Wednesday, June 30, 2010

Strontium Dog: Blood Moon

What I try to do with reviews at this Bookshelf blog is keep it simple and spoiler-free, and let you know whether I'd recommend you pick up a copy of what I just read. Seems to work okay. This time, a brief review of Strontium Dog: Blood Moon (Rebellion, 2010)

Since the great Strontium Dog returned to the pages of 2000 AD, its creators, John Wagner and Carlos Ezquerra, have been telling stories set at various points in Johnny Alpha's history. Their hero has been a bounty hunter since the end of the war for mutant rights, but in these two stories, set very early in his career, he's better known as a war hero than as a licensed agent for the Search/Destroy Agency.

"Blood Moon" and "The Mork Whisperer," originally serialized last year, shows Johnny working with more of the original gang of Doghouse regulars, including several not seen in the comic for about twenty years. They're set before he met his regular partner, the Viking Wulf Sternhammer, and when not only were all three of the nasty Stix brothers alive, but a cousin of theirs was causing trouble, too.

I believe that "Blood Moon" was the first comic art that Ezquerra finished with the the assistance of his son Hector on inks. They've been working as a team for eighteen months now on this series, Judge Dredd and one of the Battlefields miniseries for Dynamite, and the style's naturally a little different, but never jarringly so. Ezquerra remains one of the best artists in the business, regardless of who's inking him, and his designs for the oddball cast of mutants remains consistently entertaining and silly.

The vibrant, fun art effectively counterpoints a couple of downright grim adventures. "Blood Moon" sees a former colonel in the mutant army still able to inspire beyond the grave, and an interplanetary terrorist campaign waged against norms in his name. In "The Mork Whisperer," one of the galaxy's richest men hires Alpha to track down his estranged wife and mutant sons, but doesn't trust Alpha enough to do the job without surveillance. The former is certainly the more dramatic and action-packed of the two, but I quite like the cerebral pace of the second, and the way Alpha uses logic, ratiocenation and a little time travel to solve a complex mystery that involves android duplicates and mind control.

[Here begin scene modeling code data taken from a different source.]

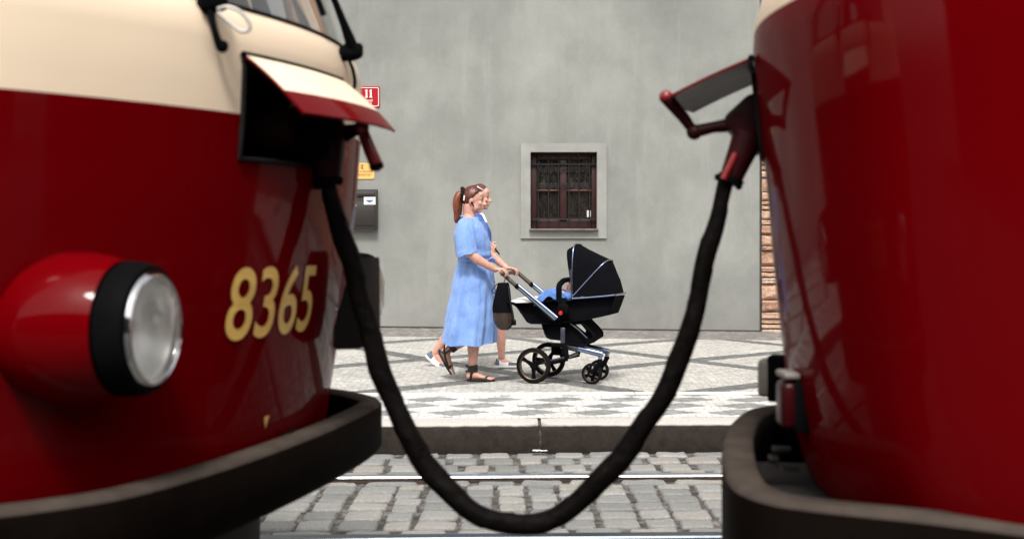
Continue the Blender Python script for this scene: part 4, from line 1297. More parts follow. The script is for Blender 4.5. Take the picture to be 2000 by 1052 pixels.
def ring_pts(cx, cy, z, rx, ry, n=72, fold=0.0, ph=0.0, k=11, sq=1.0):
    out = []
    for i in range(n):
        th = 2 * math.pi * i / n
        q_ = math.sin(8 * th + ph + 1.3 * math.sin(3 * th + .6)); f = 1 + fold * (q_ * .38 + .9 * noise.noise(Vector((math.cos(th) * 2.1, math.sin(th) * 2.1, 3 + ph * .5))) + math.sin((k * 2 - 5) * th + 1.7 + ph * 2) * .25 + .35 * noise.noise(Vector((math.cos(th) * 2.4, math.sin(th) * 2.4, ph))))
        c, s = math.cos(th), math.sin(th)
        out.append(Vector((cx + rx * f * math.copysign(abs(c) ** sq, c), cy + ry * f * math.copysign(abs(s) ** sq, s), z)))
    return out
def dress_rows(tab, d, foldtab):
    rows = []
    n = 60
    T = spline(tab, 5)
    for (py, xl, xr, hy) in T:
        a, c = W(xl, py, d), W(xr, py, d)
        z = a.z
        rows.append(ring_pts((a.x + c.x) / 2, d, z, (c.x - a.x) / 2, hy, fold=interp(foldtab, py), ph=py * .008, sq=.92))
    for r in rows:
        for v in r:
            q = noise.noise(Vector((v.x * 13, v.y * 9, v.z * 7 + 4))) * .009 + noise.noise(Vector((v.x * 5 + v.z * 9, v.y * 8, v.z * 12 - v.x * 6))) * .007
            o = Vector((v.x - W(918, 0, d).x, v.y - d, 0)); o.normalize(); v += o * q
    return rows
tab = [(424, 902, 933, .062), (428, 899, 936, .085), (434, 894, 940, .125), (444, 888.5, 946, .165), (458, 885.5, 953, .178), (475, 887, 957.5, .172), (490, 890, 958, .160), (499, 891, 959, .158), (507, 897, 953, .138), (512, 896, 955, .146), (525, 890, 960, .170), (548, 884.5, 963, .195), (580, 878, 965, .215), (612, 871.5, 966, .235), (640, 866.5, 966, .25), (660, 863, 965, .258), (669, 862, 964.5, .262)]
rows = dress_rows(tab, DW, [(424, .0), (440, .015), (470, .04), (497, .06), (507, .03), (520, .07), (580, .11), (669, .15)])
# wavy hem, closed underneath by an inner layer
for q, row in enumerate(rows[-8:]):
    for i, v in enumerate(row):
        c_ = math.cos(2 * math.pi * i / 72); v.z += (q + 1) / 8 * (.006 * math.sin(i * .5) + .014 * max(0, -c_) ** 2 - .010 * (1 - c_ * c_))
inner = [[Vector((lerp(v.x, W(915, 0, DW).x, .05 + .05 * k), lerp(v.y, DW, .05 + .05 * k), v.z + .004 + .06 * k)) for v in rows[-1]] for k in range(0, 4)]
mb = MB(); mb.grid(rows + inner, M['dress'], close_u=True)
dr = obj('dress', mb.mesh('dress', 70), pw)
# near and far sleeve, tapered boxy short sleeves
def sleeve(p):
    mb = MB(); rows = []
    for i, (c, rx, ry, ax) in enumerate(p):
        ax = ax.normalized(); a = (Y_ - ax * ax.y).normalized(); bb = ax.cross(a)
        rows.append([c + a * ry * math.cos(2 * math.pi * k / 36) + bb * rx * math.sin(2 * math.pi * k / 36) * (1 + .05 * math.sin(5 * 2 * math.pi * k / 36 + i)) + ax * (.004 * math.sin(k * .9) if i == len(p) - 1 else 0) for k in range(36)])
    lastc = p[-1][0]
    rows.append([lastc + (q - lastc) * .93 - p[-1][3].normalized() * .003 for q in rows[-1]]); rows.append([lastc + (q - lastc) * .9 - p[-1][3].normalized() * .08 for q in rows[-2]])
    mb.grid(rows, M['dress'], close_u=True, capa=True)
    return mb.mesh('sleeve', 70)
dn = Vector((.06, 0, -1))
obj('sleeve', sleeve([(W(911, 425, 10.24), .030, .03, dn), (W(909.5, 430, 10.18), .062, .060, dn), (W(908, 448, 10.14), .080, .066, dn), (W(909, 466, 10.11), .082, .070, dn), (W(911, 482, 10.10), .083, .072, Vector((.12, 0, -1))), (W(912.5, 497, 10.09), .084, .072, Vector((.28, 0, -1)))]), dr)
obj('sleeve', sleeve([(W(922, 427, 10.42), .030, .03, dn), (W(925, 433, 10.47), .060, .060, dn), (W(933, 455, 10.50), .070, .06, Vector((.3, 0, -1))), (W(942, 472, 10.52), .072, .062, Vector((.45, 0, -1))), (W(948.5, 485, 10.52), .070, .062, Vector((.55, 0, -1)))]), dr)
# collar, placket, tie belt with a hanging bow
mb = MB()
T = [tuple(v) for v in ring_pts(W(917.5, 0, DW).x, DW, W(0, 425, DW).z, .074, .066, 24)]
mb.tube([Vector(v) + Vector((0, 0, -.010 * (Vector(v).x - W(917, 0, DW).x) / .07)) for v in T + [T[0]]], .009, M['dress'], 8)
mb.grid([[W(x, y, d_) for x, y in r] for d_, r in ((10.21, [(933, 427), (943, 437), (950, 452), (956, 470)]), (10.195, [(937, 425), (948, 436), (953, 452), (958, 470)]))], M['dress'])
obj('collar', mb.mesh('collar', 60), dr)
mb = MB(); bl = []
for py, e in ((503.5, .004), (505, .010), (510, .010), (511.5, .004)):
    a, c = W(896.5, py, DW), W(953.5, py, DW)
    bl.append(ring_pts((a.x + c.x) / 2, DW, a.z, (c.x - a.x) / 2 + e, .140 + e, 72, sq=.92))
mb.grid(bl, M['dress'], close_u=True)
obj('belt', mb.mesh('belt', 60), dr)
mb = MB(); k0 = W(953, 508, 10.25)
for s_ in (-1, 1):
    mb.tube([k0, k0 + Vector((.03, -.01 * s_ - .01, .012 + .01 * s_)), k0 + Vector((.055, .02 * s_, .000 + .012 * s_)), k0 + Vector((.03, .01 * s_, -.012))], [(.012, .004), (.018, .007), (.018, .007), (.012, .004)], M['dress'], 8)
mb.tube([k0, k0 + Vector((.025, -.01, -.06)), k0 + Vector((.03, -.02, -.13))], [(.012, .004), (.016, .004), (.020, .003)], M['dress'], 8)
mb.tube([k0, k0 + Vector((.035, .01, -.05)), k0 + Vector((.055, .01, -.10))], [(.012, .004), (.016, .004), (.020, .003)], M['dress'], 8)
obj('bow', mb.mesh('bow', 60), dr)

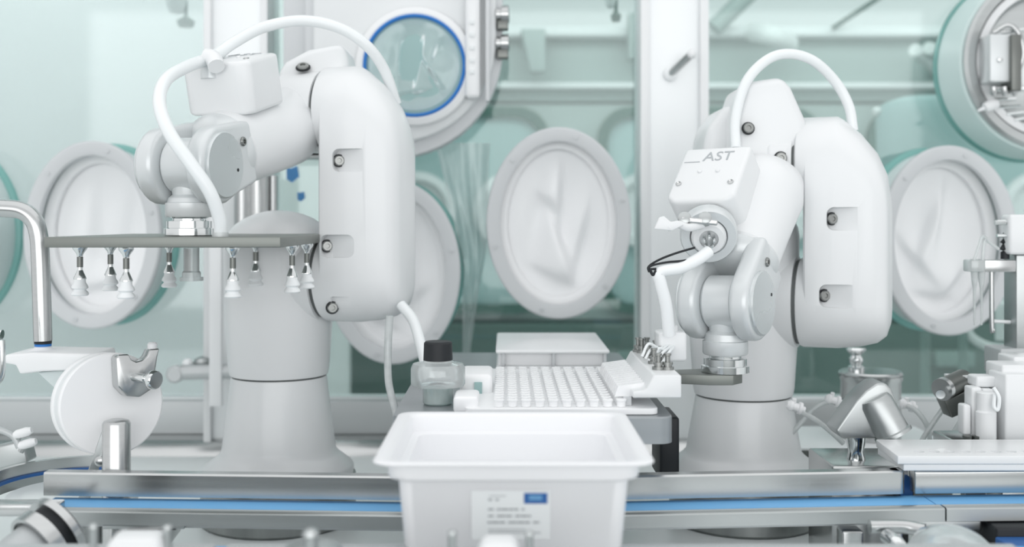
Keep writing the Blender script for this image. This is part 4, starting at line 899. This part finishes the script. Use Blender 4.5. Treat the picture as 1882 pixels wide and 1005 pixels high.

Honestly, singling out any Strontium Dog book is pretty tough. It's been one of my favorite series, consistently entertaining and very clever, for years. Wagner and the Ezquerras are currently working on a new story set after the reported death of Alpha in the 1990 epic "Final Solution." Two episodes in and it's so darn riveting I can't think straight. I'd highly recommend picking up this book, and then settling in with some digital copies of June's 2000 ADs so you can see where the creators are going next.